I agree God has our life figured out but to us it is like sailing. I would never have suspected that my dreams would come true. That I would get to stay home all day and play with fiber. My Bible degree got me to study culture and religion and the art inspired by those. My second degree was in art. My goal was to go overseas and help impoverished villages start co-ops using handcrafts to send back to the US. During my time in art school, I realized that I was in the right place but headed in the wrong direction. I pulled back and allowed the wind to direct me. It was hard to realize that I was to not live overseas, since this had been a goal in my life since I was 5 years old. I was to stay here in the US and do what.

Through soul searching and leaning on the Lord, I realized that I loved fashion. Everyone who knew me was shocked when I realized this since I had the largest collection of clothing for someone of my age and limited resources (I always found cool clothing for pennies).

I followed this path towards graduation and created a thesis collection of dresses that reflected 3 of the Fruits of the Spirit.

Upon graduation I looked for ways to work in fashion without doing production work. I hate doing something twice the same way.

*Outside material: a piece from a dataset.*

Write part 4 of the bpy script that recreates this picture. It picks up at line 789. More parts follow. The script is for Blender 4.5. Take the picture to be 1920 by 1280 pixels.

After some floundering and a realization that I loved knitting but had not dug too deeply into this arena. I started to design things in my head. Now those designs are coming together as patterns. Slowly but then I prefer to not stress out and allow things to form their own path.

Kim said...

I spent many of my days sailing when I was young as I lived very near the ocean. I miss it.

This was a beautiful post. One of the reasons why I love my little lookTao book so, is for many of the reasons you spoke of. Many times we can not change what is going on around us, we can only change how we react.

I am glad you had a virtual vacation and your new yarn and beads.....scrumptious!

Maria said...

Tease!!! That yarn looks like it came from the water in the Caribbean.

My version of God's direction is "The steps of a righteous chic (or guy, etc.) are ordered." My family hears that a lot.

Ronni said...

What a lovely post. I would love to visit the locales of some of those photos though. Beautiful!

I can see I'm gonna need to get faster with the knittin' if I'm going to keep succumbing to your beautiful designs. Sherwood is lovely so far and I'm pretty sure I'm going to love the Caribbean looking one as well.

Lucia said...

My dad had a sailboat when I was a teenager, and much as I loved the sky and water and a fine day's sail, anything longer had me pining for dry land. But air, land or water, doesn't matter, the shortest distance between two points is the long way around.

I like the middle beads. What is that yarn?

Lady Wentworth said...

I think the wind was blowing in my face about a week ago but now the sailing has become a little smoother, not as fast as normal but not as rocky either.

That yarn, and those beads are amazing!!! I can't wait to see what you come up with!

EGunn said...

Oh, the ocean! There's nothing quite like the open seas, is there?

Sherwood is looking lovely. I like the new tack. =)

As for shawl shape, I would always vote Faroese, and that yarn is just shouting waves and clouds and wind. Can't wait to see what you come up with!